Filter this data down to the lines that hold "scene", and copy them.

--- start ---

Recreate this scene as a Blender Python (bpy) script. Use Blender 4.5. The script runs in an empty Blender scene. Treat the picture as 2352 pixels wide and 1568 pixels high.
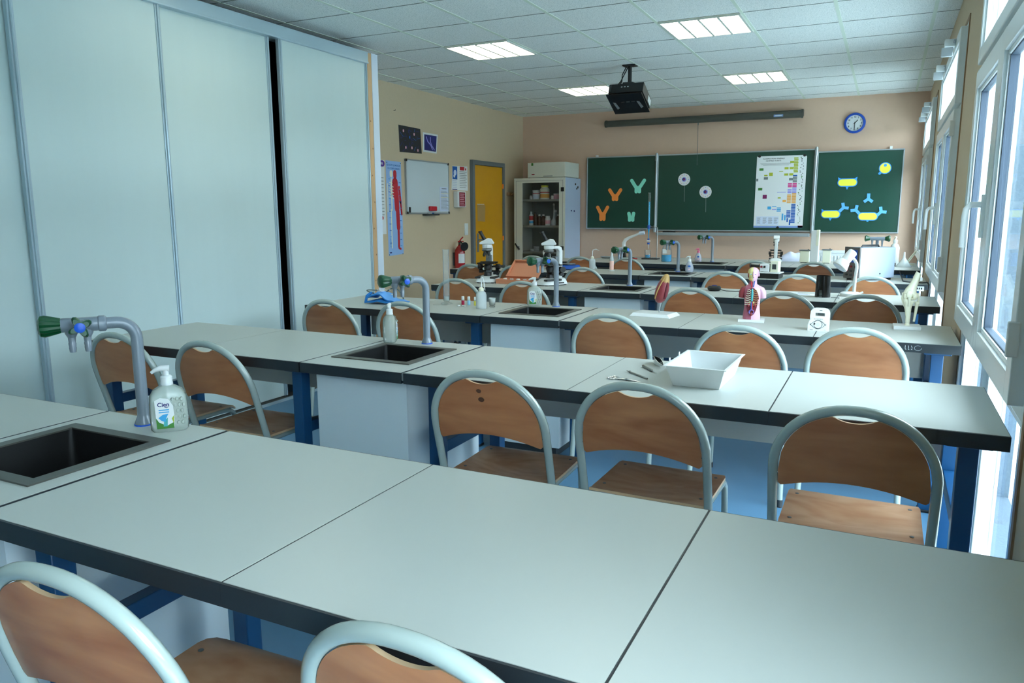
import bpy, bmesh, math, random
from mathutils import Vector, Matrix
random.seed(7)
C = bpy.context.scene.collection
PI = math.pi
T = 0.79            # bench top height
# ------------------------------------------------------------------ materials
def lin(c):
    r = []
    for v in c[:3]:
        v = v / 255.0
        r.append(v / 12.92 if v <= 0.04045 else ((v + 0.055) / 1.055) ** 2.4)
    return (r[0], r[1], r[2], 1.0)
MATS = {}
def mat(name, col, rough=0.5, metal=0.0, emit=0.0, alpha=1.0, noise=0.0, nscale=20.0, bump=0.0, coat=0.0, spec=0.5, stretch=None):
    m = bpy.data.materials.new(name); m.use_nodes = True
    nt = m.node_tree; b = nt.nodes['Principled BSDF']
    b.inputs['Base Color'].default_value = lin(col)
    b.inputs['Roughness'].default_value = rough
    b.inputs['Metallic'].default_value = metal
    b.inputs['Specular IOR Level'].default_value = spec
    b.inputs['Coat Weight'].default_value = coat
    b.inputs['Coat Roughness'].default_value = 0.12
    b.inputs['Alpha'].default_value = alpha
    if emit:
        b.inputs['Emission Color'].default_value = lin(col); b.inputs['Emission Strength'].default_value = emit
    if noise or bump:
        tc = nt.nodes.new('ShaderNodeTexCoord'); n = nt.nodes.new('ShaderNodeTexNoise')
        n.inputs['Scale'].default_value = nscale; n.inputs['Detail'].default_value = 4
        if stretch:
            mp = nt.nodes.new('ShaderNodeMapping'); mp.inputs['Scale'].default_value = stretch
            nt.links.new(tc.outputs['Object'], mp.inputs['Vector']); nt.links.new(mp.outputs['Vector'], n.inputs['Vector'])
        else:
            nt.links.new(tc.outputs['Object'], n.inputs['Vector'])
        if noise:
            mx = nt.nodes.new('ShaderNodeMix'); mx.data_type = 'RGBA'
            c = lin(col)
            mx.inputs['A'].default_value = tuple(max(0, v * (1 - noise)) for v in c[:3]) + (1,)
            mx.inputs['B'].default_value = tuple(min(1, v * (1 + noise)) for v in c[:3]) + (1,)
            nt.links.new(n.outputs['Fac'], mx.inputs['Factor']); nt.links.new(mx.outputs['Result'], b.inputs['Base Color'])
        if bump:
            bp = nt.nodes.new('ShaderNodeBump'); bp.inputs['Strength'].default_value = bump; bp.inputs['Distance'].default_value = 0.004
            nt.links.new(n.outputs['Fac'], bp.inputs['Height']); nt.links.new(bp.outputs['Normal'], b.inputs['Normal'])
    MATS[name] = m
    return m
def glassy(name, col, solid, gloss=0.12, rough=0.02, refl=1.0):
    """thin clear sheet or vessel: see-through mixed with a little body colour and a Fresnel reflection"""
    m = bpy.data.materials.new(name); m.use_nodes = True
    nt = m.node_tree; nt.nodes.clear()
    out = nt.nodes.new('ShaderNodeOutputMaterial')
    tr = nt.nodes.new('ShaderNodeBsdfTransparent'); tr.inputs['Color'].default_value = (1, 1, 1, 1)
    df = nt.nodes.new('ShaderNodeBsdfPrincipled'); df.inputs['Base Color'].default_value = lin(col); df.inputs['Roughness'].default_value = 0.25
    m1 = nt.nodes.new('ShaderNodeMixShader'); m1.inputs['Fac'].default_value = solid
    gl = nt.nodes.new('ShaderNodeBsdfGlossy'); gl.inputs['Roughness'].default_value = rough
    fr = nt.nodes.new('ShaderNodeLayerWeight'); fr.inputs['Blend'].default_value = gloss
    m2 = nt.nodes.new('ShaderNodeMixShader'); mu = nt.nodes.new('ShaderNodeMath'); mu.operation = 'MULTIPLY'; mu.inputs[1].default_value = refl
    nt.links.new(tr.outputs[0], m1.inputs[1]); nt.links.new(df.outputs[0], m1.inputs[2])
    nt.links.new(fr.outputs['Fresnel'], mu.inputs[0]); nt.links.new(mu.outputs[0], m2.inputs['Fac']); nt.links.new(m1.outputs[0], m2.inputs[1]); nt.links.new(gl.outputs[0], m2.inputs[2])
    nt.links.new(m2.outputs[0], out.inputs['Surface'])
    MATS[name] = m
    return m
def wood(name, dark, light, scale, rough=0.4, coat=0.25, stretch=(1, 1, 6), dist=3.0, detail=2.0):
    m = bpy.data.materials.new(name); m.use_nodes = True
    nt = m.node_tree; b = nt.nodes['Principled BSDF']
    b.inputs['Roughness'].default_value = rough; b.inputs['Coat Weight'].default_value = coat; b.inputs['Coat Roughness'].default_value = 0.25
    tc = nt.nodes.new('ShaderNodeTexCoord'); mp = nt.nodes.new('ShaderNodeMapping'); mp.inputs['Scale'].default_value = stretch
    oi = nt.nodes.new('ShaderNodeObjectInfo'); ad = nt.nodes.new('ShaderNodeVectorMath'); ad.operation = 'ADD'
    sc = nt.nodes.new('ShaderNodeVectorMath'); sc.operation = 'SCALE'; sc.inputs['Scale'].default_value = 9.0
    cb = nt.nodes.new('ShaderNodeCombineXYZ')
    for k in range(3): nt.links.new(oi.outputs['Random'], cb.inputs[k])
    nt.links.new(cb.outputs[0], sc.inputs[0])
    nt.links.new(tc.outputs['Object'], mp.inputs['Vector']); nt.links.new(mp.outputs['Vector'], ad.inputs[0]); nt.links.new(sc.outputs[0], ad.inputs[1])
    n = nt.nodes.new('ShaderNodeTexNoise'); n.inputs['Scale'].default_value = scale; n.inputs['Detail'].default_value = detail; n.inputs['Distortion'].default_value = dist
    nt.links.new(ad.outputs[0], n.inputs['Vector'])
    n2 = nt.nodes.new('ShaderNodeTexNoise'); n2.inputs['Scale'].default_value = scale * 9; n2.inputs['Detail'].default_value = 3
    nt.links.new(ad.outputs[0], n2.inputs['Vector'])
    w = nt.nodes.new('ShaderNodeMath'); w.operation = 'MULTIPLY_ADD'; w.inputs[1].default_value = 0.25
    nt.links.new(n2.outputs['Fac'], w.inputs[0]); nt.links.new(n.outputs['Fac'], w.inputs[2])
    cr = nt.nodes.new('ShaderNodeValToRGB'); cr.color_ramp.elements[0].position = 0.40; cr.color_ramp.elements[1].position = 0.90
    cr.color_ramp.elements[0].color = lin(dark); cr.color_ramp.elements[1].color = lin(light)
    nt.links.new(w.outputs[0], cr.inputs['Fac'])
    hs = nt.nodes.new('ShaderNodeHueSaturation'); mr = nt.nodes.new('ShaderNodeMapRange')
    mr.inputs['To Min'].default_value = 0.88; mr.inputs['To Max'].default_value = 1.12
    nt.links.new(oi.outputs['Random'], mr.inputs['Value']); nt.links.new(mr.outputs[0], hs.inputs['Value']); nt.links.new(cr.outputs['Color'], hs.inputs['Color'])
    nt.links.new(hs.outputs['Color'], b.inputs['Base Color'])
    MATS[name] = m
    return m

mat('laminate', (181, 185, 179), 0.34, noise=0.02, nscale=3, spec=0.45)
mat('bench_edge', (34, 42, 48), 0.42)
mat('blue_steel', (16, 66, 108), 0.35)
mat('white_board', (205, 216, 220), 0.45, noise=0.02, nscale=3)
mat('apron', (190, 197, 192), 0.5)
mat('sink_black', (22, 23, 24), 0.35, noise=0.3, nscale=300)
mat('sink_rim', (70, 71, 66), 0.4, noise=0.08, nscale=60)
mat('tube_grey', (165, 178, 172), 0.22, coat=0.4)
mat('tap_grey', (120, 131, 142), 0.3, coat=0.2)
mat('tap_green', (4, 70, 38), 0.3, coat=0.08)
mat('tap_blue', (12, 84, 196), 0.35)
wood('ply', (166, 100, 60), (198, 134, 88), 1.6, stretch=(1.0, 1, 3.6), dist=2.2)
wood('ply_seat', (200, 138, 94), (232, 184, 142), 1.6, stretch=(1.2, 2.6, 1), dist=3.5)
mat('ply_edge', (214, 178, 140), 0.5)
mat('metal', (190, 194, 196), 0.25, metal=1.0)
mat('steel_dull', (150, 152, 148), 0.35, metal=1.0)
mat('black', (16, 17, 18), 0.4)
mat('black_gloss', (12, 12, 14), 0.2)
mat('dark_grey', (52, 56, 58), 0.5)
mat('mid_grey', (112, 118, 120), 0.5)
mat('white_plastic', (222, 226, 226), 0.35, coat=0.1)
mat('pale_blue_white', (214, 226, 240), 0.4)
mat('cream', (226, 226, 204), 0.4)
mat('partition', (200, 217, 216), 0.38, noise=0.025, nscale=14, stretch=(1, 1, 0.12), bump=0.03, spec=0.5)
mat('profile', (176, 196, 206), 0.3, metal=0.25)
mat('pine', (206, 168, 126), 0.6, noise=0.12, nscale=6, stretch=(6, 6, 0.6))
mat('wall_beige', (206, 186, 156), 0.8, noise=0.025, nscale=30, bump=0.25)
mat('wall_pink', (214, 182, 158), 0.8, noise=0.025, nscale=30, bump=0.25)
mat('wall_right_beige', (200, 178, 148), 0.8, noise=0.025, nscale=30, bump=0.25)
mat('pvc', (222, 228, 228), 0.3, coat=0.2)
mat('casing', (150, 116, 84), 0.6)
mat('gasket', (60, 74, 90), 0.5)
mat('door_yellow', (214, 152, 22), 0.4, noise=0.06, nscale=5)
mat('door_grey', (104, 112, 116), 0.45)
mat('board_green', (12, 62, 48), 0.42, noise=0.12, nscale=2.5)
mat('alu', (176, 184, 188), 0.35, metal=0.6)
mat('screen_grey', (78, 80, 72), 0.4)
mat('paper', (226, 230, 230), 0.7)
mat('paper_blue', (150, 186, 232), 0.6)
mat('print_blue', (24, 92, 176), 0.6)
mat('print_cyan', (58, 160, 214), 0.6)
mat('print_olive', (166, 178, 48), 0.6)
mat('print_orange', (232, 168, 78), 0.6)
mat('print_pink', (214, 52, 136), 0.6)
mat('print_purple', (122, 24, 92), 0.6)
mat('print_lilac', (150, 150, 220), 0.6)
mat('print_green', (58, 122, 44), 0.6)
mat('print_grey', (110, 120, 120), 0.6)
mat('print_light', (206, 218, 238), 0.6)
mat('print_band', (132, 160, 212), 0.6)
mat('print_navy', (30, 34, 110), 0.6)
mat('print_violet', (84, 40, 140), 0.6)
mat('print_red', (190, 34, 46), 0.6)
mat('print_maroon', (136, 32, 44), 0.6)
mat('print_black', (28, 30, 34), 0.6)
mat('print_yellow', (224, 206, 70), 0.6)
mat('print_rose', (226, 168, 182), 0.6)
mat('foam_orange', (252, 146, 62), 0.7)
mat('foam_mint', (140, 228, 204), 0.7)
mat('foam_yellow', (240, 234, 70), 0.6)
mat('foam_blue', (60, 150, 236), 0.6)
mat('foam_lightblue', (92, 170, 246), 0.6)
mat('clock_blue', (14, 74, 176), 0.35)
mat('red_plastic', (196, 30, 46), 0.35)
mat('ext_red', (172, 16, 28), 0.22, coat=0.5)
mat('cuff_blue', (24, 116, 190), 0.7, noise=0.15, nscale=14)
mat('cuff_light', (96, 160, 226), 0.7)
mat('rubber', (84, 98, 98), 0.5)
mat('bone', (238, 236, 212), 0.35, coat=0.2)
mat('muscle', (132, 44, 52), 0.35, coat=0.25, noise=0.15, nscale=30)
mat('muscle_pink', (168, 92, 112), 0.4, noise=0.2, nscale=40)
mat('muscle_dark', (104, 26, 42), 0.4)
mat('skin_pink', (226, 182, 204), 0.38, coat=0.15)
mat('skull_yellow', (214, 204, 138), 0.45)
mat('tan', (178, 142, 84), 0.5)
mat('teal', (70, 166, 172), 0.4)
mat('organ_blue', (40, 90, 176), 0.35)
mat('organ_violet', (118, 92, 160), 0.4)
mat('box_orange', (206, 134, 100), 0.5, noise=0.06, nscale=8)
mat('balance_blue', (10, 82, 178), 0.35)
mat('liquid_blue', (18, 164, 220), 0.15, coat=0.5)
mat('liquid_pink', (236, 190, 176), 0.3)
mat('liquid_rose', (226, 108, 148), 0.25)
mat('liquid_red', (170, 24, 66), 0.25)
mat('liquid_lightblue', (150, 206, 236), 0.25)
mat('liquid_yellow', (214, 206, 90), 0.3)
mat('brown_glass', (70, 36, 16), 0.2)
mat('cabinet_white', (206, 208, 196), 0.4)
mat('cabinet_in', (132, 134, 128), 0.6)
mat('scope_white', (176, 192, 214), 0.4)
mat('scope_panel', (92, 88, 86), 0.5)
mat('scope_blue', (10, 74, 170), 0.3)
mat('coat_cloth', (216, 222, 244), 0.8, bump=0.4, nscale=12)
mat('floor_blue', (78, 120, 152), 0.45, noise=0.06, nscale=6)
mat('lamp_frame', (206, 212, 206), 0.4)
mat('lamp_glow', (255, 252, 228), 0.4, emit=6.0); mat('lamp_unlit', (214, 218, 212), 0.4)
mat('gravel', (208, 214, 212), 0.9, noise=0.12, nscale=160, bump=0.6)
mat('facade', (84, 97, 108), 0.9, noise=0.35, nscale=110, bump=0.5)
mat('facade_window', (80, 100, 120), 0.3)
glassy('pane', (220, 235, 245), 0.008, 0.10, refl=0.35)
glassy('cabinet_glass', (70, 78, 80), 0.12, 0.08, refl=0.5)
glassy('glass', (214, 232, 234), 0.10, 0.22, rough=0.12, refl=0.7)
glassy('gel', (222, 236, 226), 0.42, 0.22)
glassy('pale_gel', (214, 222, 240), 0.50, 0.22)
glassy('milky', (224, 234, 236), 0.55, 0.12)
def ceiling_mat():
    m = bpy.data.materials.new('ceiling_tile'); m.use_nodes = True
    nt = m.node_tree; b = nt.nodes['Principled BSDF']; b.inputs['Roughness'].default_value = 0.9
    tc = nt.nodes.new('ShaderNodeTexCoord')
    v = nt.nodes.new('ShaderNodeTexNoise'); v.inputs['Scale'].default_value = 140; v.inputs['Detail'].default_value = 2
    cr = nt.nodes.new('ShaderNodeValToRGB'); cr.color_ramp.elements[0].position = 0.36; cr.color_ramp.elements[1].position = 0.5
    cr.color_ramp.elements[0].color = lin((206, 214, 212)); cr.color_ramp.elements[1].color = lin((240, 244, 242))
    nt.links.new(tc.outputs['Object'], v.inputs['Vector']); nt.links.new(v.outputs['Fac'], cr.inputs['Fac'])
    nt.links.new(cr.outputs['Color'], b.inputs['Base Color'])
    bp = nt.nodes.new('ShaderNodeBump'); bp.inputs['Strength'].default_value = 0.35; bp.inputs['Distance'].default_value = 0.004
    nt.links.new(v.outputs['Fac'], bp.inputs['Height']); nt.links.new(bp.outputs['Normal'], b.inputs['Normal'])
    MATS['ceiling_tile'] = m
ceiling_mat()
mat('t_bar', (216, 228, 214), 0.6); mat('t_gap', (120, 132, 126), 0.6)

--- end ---

Answer to the task:
Recreate this scene as a Blender Python (bpy) script. Use Blender 4.5. The script runs in an empty Blender scene. Treat the picture as 2352 pixels wide and 1568 pixels high.
C = bpy.context.scene.collection